* _Requirement_
Note each line where "high" appears, and copy it.

-------- Material to process --------

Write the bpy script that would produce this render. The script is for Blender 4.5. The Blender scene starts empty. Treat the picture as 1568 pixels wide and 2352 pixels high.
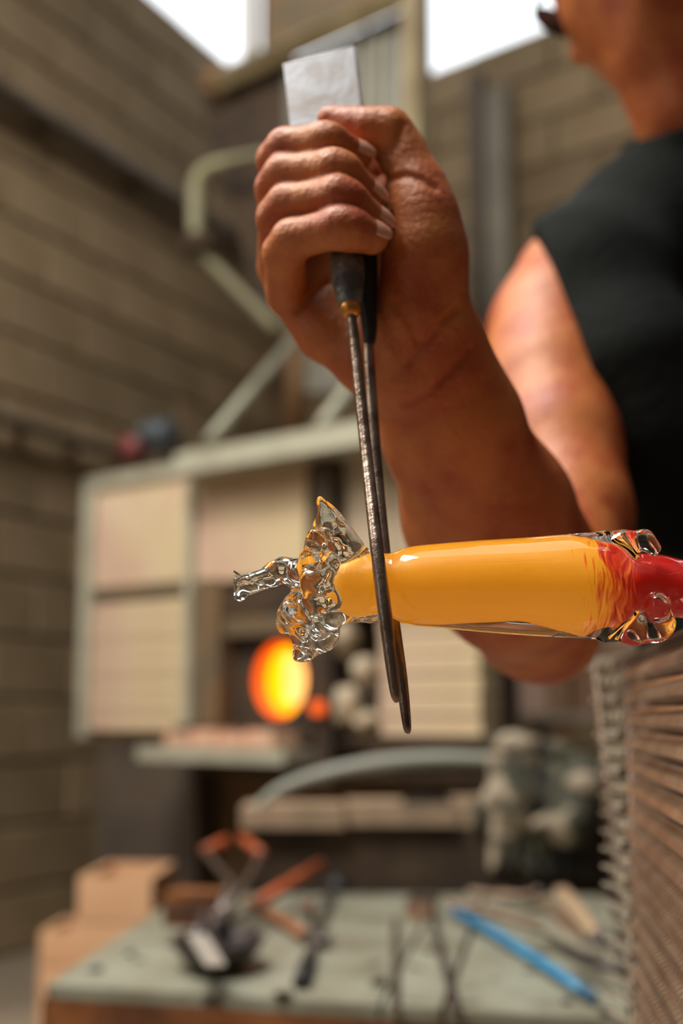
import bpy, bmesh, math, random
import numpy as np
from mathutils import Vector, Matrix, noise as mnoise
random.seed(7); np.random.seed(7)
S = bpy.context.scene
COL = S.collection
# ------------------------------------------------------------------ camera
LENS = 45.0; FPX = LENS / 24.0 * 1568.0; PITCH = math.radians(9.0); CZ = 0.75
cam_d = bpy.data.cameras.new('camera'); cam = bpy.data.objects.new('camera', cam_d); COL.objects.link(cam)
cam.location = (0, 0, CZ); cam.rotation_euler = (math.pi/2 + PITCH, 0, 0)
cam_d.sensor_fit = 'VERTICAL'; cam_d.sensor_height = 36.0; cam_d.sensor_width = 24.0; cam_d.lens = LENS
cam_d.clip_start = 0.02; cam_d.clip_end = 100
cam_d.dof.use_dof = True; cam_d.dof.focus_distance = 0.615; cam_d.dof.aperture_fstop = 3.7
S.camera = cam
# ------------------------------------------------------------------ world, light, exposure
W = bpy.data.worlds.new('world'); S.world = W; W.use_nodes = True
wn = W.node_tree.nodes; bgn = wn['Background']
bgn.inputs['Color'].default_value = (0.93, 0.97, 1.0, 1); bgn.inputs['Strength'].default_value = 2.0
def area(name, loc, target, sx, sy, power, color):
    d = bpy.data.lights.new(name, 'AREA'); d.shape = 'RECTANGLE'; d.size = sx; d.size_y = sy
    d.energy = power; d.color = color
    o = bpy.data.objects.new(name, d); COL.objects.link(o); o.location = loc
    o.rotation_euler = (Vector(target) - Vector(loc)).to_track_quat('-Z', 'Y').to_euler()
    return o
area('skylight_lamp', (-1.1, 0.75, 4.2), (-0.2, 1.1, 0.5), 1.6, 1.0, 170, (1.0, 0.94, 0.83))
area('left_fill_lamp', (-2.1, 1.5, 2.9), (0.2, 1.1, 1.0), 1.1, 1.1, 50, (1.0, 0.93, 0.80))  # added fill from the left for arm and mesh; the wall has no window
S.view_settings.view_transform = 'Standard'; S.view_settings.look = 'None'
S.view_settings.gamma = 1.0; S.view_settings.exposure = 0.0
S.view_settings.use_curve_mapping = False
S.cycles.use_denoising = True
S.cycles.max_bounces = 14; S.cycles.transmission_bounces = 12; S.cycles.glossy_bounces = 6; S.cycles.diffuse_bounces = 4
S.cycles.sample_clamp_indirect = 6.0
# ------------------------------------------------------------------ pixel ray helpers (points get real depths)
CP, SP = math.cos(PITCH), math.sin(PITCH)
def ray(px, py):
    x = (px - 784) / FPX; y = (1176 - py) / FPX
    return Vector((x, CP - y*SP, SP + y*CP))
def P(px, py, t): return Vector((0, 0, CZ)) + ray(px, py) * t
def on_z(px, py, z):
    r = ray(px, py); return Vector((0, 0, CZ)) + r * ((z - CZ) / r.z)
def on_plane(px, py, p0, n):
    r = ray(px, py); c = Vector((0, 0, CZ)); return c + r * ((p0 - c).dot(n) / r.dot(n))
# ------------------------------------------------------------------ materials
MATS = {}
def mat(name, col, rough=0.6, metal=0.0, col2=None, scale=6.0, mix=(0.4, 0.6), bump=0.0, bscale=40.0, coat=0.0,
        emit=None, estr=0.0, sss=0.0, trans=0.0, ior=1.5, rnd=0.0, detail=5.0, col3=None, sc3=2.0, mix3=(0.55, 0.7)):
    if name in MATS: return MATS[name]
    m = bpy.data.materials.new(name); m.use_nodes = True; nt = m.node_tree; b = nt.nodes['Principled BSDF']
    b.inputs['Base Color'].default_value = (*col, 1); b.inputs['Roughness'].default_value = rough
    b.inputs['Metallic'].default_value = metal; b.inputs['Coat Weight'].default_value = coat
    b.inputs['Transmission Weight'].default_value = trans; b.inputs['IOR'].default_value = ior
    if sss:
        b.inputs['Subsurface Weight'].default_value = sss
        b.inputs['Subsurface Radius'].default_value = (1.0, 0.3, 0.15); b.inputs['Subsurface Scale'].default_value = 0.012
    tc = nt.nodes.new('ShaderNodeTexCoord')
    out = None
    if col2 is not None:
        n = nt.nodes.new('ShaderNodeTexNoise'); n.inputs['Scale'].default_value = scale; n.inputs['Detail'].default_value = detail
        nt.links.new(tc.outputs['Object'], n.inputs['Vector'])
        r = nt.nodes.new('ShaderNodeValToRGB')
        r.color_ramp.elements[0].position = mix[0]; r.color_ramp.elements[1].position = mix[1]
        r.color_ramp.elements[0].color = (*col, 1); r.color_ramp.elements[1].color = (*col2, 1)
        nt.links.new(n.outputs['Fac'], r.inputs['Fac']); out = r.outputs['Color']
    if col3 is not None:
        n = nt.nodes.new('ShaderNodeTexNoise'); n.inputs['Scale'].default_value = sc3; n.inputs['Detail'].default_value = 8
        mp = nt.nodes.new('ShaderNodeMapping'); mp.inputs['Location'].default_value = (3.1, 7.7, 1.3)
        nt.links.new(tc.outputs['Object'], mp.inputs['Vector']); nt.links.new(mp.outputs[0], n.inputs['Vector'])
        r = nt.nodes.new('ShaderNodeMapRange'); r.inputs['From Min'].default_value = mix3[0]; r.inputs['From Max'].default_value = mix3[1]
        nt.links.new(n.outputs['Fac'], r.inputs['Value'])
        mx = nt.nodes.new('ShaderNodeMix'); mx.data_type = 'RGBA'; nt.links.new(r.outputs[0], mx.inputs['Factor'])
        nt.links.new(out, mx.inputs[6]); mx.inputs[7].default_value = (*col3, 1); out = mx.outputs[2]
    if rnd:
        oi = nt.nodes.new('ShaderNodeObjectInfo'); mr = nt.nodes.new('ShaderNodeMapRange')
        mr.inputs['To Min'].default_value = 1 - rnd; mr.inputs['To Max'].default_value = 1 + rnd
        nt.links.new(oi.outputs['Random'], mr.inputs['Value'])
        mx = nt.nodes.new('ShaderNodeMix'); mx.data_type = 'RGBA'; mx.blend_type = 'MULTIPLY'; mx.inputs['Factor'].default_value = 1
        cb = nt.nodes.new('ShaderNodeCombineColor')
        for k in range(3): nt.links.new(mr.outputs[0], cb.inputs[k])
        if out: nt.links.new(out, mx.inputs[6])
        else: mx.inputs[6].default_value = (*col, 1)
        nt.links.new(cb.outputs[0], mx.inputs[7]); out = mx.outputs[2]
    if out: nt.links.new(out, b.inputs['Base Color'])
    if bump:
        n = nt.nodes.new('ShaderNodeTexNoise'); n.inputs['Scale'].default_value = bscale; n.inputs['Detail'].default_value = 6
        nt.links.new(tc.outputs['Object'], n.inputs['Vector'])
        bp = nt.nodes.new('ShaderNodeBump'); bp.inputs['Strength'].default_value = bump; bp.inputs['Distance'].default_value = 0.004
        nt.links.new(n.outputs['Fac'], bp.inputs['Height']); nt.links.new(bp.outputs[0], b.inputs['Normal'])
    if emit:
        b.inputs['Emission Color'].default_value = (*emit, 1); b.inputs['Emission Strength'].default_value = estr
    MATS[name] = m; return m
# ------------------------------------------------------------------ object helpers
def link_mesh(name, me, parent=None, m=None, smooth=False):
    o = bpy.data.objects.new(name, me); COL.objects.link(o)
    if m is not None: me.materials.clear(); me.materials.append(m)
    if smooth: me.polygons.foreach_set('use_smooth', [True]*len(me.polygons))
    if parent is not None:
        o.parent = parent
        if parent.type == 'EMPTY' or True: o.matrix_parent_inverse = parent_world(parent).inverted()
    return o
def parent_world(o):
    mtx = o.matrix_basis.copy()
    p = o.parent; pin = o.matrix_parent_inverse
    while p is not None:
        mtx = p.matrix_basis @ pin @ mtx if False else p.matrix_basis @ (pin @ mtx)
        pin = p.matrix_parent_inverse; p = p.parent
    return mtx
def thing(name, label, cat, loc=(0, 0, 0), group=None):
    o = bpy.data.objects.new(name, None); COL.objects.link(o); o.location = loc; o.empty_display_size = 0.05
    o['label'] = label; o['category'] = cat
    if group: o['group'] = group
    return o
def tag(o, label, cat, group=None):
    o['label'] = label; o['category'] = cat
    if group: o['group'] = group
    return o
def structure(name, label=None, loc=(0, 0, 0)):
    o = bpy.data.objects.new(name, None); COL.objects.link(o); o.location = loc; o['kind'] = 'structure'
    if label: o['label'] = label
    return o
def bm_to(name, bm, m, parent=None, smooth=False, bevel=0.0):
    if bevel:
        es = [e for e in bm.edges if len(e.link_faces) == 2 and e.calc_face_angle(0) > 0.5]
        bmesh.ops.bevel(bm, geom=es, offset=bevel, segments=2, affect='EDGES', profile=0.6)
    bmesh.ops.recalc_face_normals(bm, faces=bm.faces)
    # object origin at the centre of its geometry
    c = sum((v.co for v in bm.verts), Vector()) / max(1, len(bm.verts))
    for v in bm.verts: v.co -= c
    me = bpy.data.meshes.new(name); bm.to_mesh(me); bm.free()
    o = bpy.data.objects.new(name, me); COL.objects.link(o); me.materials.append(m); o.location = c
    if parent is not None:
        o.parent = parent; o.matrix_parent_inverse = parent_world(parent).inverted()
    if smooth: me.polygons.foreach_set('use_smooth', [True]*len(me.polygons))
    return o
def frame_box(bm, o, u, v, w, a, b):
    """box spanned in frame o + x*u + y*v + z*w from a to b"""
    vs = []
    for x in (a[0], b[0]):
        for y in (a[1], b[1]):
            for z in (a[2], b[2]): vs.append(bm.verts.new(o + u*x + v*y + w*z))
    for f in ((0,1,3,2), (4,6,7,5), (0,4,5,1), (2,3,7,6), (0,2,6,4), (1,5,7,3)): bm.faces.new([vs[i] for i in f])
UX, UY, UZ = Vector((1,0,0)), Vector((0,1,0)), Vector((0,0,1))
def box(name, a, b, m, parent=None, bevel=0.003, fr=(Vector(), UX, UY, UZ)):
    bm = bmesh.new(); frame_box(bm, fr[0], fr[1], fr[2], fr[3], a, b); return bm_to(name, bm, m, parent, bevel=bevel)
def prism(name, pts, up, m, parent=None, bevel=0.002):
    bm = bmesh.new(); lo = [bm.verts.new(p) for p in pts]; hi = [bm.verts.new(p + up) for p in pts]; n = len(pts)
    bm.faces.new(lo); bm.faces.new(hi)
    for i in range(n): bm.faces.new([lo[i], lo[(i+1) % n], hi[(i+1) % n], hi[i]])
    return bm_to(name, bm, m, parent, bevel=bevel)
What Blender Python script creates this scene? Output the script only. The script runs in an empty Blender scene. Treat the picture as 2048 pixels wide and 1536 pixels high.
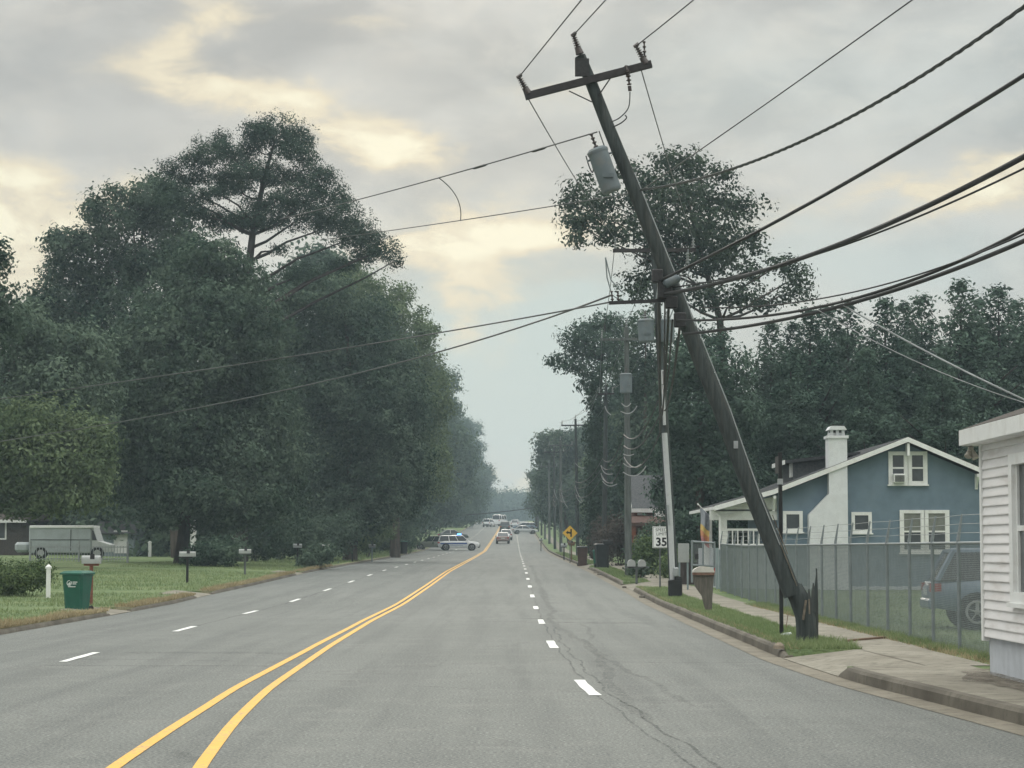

--------

* _Exercise answer_
Write the bpy script that would produce this render. The script is for Blender 4.5. The Blender scene starts empty. Treat the picture as 1568 pixels wide and 2352 pixels high.
What Blender Python script creates this scene? Output the script only. The script runs in an empty Blender scene. Treat the picture as 2048 pixels wide and 1536 pixels high.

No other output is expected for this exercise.